Love is the greatest thing that God can give us; for himself is love; and it is the greatest thing we can give to God; for it will also give ourselves and carry with it all that is ours. The apostle calls it the band of perfection; it is the old, and it is the new, and it is the great commandment, and it is all the commandments; for it is the fulfilling of the law. It does the work of all other graces without any instrument but its own immediate virtue. For as the love to sin makes a man sin against all his own reason, and all the discourses of wisdom, and all the advices of his friends, and without temptation, and without opportunity, so does the love of God; it makes a man chaste without the laborious arts of fasting and exterior disciplines, temperate in the midst of feasts, and is active enough to choose it without any intermedial appetites, and reaches at glory through the very heart of grace without any other arms but those of love. It is a grace that loves God for himself, and our neighbours for God. The consideration of God’s goodness and bounty, the experience of those profitable and excellent emanations from him, may be, and most commonly are, the first motive of our love; but when we are once entered, and have tasted the goodness of God, we love the spring for its own excellency, passing from passion to reason, from thanking to adoring, from sense to spirit, from considering ourselves to an union with God: and this is the image and little representation of heaven; it is beatitude in picture, or rather the infancy and beginnings of glory.

We need no incentives by way of special enumeration to move us to the love of God, for we cannot love anything for any reason real or imaginary, but that excellence is infinitely more eminent in God. There can but two things create love — perfection and usefulness: to which answer on our part, 1. Admiration; and 2. Desire; and both these are centered in love. For the entertainment of the first, there is in God an infinite nature, immensity or vastness without extension or limit, immutability, eternity, omnipotence, omniscience, holiness, dominion, providence, bounty, mercy, justice, perfection in himself, and the end to which all things and all actions must be directed, and will, at last, arrive.

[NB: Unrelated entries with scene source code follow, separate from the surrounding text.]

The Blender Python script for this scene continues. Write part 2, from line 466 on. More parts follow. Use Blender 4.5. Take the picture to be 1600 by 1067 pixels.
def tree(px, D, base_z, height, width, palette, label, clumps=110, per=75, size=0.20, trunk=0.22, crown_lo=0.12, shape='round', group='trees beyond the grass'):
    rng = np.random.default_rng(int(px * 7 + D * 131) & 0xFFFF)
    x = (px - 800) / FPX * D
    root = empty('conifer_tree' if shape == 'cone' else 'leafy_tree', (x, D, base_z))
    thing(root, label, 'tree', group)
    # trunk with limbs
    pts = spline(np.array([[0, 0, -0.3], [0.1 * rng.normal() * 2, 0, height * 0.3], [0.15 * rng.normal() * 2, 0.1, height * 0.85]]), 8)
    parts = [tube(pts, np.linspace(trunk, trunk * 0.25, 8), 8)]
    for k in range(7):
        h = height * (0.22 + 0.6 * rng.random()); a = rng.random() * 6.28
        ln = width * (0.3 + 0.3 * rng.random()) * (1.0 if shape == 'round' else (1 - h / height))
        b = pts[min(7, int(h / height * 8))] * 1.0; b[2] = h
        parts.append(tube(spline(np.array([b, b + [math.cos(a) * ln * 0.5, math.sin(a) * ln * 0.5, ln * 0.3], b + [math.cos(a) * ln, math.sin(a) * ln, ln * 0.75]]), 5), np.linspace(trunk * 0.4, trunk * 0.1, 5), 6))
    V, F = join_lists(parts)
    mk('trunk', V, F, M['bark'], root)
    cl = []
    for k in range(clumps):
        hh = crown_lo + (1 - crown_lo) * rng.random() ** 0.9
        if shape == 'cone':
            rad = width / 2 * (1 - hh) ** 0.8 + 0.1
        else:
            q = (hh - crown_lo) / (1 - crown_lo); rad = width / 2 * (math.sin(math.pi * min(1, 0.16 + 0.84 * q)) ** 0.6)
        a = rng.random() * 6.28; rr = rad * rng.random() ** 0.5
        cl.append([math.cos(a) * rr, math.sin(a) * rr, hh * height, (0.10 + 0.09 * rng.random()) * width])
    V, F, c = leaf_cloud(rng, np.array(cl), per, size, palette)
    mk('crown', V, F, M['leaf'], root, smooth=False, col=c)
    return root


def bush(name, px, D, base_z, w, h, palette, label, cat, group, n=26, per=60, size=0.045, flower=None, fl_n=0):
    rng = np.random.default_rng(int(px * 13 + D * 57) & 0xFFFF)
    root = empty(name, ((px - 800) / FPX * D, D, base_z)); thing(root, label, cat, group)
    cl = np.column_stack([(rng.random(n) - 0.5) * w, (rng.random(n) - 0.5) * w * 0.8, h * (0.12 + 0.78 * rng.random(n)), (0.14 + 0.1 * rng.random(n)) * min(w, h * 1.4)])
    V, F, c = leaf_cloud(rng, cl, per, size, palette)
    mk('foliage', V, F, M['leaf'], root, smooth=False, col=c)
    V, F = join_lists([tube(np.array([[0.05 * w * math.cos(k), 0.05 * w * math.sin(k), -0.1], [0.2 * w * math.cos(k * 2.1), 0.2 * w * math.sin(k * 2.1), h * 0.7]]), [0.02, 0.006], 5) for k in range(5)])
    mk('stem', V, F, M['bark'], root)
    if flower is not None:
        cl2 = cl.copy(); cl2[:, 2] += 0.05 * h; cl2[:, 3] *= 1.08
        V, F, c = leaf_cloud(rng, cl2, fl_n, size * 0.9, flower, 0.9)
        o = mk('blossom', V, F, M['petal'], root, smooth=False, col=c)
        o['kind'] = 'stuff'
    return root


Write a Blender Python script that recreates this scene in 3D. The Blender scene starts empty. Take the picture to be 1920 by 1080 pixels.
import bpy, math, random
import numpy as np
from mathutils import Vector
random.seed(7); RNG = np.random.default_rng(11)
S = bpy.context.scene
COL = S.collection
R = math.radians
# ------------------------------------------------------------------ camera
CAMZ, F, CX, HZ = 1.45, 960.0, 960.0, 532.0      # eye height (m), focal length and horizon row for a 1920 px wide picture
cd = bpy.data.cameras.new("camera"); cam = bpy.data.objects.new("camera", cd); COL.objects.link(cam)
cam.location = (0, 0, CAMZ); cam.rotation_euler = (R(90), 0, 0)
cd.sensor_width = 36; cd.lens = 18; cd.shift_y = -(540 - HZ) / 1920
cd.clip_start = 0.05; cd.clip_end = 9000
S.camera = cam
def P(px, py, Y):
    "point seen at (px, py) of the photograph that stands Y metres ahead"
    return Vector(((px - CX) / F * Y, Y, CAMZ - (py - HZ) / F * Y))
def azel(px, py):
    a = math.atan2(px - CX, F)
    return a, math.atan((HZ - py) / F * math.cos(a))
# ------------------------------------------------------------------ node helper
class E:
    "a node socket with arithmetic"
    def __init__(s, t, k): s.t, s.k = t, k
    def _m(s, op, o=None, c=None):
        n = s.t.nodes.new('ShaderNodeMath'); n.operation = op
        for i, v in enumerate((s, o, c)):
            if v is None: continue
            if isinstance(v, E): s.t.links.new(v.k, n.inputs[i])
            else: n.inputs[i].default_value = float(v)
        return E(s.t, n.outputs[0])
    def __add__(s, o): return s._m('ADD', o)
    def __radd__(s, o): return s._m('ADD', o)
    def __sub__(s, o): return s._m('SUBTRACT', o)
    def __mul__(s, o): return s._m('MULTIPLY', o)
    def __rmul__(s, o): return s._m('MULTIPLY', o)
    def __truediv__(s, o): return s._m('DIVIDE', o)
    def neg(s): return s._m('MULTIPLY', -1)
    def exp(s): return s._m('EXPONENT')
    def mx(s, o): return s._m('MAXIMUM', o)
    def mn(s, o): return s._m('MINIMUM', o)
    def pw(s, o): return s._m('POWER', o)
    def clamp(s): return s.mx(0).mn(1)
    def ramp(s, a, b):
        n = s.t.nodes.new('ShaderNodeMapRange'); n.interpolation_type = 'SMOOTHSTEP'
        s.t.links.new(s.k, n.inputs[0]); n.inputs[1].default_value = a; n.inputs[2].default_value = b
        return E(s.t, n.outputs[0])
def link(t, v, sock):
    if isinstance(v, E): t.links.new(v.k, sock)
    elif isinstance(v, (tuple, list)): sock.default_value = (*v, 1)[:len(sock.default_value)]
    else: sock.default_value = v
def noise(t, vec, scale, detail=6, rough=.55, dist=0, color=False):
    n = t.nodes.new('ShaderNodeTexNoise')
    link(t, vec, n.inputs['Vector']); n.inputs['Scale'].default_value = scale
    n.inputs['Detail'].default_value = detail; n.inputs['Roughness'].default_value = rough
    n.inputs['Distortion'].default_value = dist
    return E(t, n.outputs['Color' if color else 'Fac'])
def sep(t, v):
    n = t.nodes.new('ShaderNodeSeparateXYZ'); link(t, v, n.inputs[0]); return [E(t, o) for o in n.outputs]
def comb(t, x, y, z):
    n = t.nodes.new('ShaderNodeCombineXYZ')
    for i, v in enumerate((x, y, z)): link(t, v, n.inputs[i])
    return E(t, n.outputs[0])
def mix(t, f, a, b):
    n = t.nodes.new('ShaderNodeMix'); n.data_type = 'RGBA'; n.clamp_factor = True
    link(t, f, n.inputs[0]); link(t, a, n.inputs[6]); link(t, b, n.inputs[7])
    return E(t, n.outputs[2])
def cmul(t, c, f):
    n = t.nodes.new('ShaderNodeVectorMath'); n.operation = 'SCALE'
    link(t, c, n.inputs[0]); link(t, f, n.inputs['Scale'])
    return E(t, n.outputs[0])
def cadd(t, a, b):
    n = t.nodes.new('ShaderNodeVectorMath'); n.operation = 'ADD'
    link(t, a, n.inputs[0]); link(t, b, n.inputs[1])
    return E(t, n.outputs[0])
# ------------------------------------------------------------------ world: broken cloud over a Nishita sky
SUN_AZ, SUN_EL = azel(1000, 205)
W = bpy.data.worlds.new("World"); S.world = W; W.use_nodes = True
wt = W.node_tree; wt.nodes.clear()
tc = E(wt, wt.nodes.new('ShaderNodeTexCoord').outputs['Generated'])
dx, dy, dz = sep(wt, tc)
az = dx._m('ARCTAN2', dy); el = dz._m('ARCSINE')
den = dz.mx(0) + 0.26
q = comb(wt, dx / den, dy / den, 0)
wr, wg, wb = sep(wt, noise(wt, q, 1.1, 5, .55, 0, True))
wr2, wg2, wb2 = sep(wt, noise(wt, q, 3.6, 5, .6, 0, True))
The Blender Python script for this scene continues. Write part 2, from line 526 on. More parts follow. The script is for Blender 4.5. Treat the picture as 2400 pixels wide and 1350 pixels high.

The consideration of which may be heightened, if we consider our distance from all these glories, our smallness and limited nature, our nothing, our inconstancy, our age like a span, our weakness and ignorance, our poverty, our inadvertency and inconsideration, our disabilities and disaffections to do good, our harsh natures and unmerciful inclinations, our universal iniquity, and our necessities and dependencies, not only on God originally and essentially, but even our need of the meanest of God’s creatures, and our being obnoxious to the weakest and most contemptible. But for the entertainment of the second, we may consider that in him is a torrent of pleasure for the voluptuous; he is the fountain of honour for the ambitious; an inexhaustible treasure for the covetous. Our vices are in love with fantastic pleasures and images of perfection, which are truly and really to be found nowhere but in God. And therefore our virtues have such proper objects that it is but reasonable they should all turn into love; for certain it is that this love will turn all into virtue. For in the scrutinies for righteousness and judgment, when it is inquired whether such a person be a good man or no, the meaning is not, What does he believe? or what does he hope? but what he loves.204204St. Aug. I. ii Cenfes. c.6.